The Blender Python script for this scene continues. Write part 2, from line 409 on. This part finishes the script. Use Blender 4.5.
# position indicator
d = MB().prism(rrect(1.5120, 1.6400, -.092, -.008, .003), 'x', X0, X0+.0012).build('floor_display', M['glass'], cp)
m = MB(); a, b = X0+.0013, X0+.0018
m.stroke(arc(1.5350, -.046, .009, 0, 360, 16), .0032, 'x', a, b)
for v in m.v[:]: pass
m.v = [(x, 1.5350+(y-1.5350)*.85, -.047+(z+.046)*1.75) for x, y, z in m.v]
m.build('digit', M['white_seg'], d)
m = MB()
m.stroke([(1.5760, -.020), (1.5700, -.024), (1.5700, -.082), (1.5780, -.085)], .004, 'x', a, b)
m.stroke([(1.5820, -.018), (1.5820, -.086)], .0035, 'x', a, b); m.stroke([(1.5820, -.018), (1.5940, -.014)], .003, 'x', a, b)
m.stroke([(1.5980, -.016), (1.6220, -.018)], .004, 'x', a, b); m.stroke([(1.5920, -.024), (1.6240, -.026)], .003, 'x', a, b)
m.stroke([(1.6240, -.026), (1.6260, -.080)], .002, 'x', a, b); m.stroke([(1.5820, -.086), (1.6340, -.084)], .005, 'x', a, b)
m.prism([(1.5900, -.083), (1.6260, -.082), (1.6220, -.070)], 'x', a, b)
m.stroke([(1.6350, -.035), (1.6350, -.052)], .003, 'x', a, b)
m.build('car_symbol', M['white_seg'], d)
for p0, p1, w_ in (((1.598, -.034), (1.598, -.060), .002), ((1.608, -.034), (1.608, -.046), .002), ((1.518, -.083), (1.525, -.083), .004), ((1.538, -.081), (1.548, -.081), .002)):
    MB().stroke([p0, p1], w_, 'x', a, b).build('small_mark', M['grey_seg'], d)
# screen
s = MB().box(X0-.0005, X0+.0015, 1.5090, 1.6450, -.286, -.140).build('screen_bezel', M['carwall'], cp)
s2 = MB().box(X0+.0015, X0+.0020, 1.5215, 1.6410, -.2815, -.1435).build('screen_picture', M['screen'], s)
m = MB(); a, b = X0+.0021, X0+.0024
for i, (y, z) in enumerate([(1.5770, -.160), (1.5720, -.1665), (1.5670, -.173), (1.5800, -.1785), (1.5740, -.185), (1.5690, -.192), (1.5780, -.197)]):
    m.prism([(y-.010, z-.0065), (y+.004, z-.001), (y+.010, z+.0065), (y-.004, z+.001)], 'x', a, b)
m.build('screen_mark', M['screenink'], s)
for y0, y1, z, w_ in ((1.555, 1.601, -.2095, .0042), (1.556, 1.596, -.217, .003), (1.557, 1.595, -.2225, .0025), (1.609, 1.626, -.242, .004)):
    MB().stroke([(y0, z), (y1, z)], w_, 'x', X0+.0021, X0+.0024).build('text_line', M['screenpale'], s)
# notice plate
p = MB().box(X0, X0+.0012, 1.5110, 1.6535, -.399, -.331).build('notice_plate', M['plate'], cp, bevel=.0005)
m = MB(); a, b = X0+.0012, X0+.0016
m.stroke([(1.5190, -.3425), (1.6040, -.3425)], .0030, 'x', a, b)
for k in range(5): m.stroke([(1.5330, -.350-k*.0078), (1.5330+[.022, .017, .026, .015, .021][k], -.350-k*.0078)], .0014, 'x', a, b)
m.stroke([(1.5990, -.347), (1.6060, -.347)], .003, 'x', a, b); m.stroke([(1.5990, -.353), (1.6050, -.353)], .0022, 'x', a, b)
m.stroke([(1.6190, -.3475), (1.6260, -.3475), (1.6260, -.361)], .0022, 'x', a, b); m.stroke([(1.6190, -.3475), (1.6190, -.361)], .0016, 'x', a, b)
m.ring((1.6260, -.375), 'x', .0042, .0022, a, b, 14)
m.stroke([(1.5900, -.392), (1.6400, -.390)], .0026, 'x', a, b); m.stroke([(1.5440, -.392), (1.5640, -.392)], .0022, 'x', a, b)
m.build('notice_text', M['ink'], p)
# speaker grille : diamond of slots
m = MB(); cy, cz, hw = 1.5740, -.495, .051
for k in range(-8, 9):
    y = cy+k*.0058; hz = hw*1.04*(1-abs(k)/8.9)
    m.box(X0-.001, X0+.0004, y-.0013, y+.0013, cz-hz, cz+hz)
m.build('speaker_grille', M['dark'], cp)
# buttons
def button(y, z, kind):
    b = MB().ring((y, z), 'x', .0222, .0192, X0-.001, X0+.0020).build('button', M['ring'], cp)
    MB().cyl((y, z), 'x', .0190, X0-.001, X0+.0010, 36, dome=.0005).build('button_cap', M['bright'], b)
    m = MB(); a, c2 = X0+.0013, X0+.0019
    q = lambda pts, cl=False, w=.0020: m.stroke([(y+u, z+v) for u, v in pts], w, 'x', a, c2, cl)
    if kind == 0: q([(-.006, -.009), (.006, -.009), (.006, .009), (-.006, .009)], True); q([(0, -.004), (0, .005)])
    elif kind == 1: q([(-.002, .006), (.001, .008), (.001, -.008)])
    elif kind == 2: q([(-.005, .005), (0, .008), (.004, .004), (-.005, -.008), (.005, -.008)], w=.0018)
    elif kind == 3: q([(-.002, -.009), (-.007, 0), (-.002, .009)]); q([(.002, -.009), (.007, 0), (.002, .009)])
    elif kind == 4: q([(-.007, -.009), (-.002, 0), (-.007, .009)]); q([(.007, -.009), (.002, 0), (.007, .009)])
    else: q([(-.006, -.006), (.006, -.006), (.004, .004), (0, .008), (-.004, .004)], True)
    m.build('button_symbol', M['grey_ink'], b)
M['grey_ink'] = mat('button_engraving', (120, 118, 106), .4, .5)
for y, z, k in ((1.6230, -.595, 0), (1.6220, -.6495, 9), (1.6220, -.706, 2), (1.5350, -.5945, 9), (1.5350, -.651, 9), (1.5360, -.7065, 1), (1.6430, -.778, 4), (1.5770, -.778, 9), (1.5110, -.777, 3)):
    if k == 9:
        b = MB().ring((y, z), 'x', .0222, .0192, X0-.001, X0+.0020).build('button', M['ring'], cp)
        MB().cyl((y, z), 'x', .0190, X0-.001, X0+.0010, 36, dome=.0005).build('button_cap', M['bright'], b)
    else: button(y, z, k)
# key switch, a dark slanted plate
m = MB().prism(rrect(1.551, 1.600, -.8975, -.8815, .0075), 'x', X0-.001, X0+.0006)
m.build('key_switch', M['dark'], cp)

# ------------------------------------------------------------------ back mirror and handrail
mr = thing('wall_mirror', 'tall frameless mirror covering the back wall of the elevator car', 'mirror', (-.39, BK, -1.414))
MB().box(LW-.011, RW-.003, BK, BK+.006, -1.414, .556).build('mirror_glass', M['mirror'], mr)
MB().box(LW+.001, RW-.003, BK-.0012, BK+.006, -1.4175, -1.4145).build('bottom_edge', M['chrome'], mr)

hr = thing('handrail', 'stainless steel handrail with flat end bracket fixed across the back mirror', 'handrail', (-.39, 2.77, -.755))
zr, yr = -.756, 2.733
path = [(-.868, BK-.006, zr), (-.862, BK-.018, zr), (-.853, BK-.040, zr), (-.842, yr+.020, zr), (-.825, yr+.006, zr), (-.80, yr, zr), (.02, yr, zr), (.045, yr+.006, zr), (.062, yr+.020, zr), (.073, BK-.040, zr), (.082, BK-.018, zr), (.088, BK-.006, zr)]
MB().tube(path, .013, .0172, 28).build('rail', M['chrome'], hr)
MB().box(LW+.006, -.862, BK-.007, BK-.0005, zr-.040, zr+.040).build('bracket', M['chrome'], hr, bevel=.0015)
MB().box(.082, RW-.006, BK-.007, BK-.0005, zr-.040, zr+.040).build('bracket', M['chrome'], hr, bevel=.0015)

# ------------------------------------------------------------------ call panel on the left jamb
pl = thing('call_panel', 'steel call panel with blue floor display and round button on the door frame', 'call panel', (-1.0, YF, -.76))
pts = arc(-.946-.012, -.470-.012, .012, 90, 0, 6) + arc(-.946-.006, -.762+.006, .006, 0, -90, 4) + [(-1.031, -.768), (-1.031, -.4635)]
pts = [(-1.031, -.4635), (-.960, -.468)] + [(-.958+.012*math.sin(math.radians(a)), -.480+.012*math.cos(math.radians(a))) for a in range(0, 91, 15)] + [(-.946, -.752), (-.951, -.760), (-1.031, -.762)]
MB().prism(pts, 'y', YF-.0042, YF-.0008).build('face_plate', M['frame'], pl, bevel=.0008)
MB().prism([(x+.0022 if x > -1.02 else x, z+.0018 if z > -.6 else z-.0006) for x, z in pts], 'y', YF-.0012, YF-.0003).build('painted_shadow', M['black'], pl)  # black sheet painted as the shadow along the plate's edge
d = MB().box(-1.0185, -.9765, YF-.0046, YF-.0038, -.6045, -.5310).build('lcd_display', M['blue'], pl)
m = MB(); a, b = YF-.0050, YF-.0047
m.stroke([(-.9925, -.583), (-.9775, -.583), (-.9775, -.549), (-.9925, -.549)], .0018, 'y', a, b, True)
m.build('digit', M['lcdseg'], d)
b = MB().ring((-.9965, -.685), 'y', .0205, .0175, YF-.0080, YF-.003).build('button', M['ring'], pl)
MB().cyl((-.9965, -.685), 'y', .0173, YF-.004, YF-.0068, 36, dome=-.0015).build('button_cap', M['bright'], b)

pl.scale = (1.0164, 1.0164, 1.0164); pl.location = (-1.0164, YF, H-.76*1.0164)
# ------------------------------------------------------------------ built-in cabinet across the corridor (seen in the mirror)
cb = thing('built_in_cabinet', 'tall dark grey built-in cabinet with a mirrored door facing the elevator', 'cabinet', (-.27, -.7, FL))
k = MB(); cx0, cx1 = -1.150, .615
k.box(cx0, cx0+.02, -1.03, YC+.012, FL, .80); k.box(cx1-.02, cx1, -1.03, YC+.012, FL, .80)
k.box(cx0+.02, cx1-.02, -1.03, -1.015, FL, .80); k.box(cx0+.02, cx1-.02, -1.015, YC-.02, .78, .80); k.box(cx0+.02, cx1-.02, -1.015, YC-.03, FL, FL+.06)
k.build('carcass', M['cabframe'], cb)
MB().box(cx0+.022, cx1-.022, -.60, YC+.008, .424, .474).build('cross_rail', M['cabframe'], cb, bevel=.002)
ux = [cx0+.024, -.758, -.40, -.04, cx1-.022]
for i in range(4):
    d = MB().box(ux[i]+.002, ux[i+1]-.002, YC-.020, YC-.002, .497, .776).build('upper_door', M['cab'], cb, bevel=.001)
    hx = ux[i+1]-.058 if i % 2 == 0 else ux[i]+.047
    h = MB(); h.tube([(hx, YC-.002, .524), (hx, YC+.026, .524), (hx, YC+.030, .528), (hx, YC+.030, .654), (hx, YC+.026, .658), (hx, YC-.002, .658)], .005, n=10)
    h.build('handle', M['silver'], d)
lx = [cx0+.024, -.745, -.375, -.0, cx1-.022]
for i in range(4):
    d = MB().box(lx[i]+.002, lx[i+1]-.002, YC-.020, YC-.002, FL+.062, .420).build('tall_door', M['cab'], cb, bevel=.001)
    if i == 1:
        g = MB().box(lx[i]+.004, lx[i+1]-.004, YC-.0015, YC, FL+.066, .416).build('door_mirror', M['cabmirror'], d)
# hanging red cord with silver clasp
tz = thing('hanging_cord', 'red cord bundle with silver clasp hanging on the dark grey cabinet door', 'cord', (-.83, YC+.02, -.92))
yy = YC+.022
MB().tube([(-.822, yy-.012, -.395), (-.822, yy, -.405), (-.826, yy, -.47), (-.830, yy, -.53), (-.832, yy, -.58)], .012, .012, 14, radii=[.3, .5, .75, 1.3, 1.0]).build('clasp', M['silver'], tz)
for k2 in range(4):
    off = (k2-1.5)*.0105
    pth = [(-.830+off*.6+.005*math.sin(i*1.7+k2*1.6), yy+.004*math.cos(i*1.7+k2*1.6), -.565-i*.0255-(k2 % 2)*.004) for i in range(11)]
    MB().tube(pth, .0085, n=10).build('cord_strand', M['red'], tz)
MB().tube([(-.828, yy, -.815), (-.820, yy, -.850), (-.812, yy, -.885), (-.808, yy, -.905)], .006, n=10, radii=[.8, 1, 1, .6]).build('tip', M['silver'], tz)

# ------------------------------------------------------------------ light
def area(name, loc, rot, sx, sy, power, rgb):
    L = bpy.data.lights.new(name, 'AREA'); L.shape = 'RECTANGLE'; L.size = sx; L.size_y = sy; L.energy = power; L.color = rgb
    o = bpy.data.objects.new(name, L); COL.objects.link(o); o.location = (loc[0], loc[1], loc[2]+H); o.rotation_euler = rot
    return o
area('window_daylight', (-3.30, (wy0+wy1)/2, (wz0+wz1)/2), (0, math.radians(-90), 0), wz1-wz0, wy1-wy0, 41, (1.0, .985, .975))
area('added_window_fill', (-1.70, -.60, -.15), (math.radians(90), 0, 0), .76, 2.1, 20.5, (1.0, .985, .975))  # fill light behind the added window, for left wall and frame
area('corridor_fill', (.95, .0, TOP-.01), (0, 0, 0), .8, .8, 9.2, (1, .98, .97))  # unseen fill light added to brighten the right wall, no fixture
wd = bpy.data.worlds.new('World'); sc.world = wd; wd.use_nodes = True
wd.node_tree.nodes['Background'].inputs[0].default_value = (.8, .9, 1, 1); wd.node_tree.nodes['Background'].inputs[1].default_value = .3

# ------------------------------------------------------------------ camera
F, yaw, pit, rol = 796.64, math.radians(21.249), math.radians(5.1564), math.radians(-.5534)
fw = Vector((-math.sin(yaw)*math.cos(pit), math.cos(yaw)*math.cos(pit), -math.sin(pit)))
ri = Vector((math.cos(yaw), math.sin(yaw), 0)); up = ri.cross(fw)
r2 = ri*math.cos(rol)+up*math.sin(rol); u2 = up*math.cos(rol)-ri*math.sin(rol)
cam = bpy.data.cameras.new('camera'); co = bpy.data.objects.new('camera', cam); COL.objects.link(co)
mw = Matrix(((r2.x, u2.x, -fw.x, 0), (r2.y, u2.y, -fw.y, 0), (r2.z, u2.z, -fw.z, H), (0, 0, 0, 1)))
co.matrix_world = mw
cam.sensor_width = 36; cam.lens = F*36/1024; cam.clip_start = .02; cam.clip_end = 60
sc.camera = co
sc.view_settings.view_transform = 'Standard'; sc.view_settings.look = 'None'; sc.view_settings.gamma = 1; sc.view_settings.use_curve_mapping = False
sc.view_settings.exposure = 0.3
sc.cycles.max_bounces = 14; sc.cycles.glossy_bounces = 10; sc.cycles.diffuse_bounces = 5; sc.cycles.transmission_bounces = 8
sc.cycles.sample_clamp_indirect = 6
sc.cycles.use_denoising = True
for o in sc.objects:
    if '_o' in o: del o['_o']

---

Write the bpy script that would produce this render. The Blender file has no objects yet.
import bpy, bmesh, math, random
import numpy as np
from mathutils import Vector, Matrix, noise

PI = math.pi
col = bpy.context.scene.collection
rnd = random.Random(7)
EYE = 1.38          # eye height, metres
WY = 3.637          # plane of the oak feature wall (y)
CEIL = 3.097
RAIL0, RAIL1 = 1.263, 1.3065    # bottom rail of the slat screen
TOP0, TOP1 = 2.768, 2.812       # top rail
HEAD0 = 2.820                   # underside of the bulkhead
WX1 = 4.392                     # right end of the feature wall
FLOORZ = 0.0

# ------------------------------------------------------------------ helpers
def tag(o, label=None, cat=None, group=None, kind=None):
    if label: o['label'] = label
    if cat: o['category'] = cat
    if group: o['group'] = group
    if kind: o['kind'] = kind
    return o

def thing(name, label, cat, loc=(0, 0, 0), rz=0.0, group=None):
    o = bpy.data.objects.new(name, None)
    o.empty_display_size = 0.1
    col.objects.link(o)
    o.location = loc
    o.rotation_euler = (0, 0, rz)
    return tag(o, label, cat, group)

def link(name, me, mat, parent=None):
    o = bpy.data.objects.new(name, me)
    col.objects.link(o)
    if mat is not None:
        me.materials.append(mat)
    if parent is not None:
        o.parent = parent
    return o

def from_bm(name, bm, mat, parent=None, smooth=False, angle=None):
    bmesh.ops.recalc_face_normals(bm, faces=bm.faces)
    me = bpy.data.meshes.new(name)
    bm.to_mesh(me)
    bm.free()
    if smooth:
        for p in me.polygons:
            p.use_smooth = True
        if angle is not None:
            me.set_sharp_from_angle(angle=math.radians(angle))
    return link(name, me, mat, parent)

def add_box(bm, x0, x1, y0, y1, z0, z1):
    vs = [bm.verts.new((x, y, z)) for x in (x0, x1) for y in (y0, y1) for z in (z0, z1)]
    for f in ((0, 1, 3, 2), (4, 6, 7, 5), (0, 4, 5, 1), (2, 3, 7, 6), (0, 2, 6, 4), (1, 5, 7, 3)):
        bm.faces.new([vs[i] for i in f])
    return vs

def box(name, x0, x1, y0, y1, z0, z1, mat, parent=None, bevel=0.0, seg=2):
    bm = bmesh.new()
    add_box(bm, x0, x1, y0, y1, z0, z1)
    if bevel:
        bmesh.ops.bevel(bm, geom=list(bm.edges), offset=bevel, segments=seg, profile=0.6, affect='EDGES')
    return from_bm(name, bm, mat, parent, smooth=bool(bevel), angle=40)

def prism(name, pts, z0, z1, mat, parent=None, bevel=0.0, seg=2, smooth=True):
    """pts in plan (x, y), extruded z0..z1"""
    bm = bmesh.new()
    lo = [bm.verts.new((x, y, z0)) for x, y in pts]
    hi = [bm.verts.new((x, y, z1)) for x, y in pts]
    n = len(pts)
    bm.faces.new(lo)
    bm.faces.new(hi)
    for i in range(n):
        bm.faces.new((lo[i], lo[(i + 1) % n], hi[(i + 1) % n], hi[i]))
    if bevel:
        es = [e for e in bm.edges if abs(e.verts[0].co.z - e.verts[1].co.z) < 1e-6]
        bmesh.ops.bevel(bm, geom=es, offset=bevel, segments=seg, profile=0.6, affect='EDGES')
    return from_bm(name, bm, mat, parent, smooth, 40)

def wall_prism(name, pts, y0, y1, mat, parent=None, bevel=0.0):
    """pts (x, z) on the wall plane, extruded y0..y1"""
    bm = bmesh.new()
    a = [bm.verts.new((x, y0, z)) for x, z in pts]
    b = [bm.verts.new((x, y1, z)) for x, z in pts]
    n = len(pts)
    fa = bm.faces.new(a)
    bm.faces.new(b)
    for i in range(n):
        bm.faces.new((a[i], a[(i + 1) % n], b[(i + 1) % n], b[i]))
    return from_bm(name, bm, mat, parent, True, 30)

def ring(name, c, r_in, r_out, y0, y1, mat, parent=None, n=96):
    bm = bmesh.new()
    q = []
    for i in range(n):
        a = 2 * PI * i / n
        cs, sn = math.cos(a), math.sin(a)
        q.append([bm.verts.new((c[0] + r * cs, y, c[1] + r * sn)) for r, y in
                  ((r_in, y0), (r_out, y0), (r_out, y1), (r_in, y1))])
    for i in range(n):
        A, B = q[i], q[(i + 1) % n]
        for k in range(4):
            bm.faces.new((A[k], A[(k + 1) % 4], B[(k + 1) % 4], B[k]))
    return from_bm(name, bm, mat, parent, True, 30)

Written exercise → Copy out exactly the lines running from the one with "Write the bpy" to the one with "from mathutils import Vector, Matrix, noise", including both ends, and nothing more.

Answer for this exercise →
Write the bpy script that would produce this render. The Blender file has no objects yet.
import bpy, bmesh, math, random
import numpy as np
from mathutils import Vector, Matrix, noise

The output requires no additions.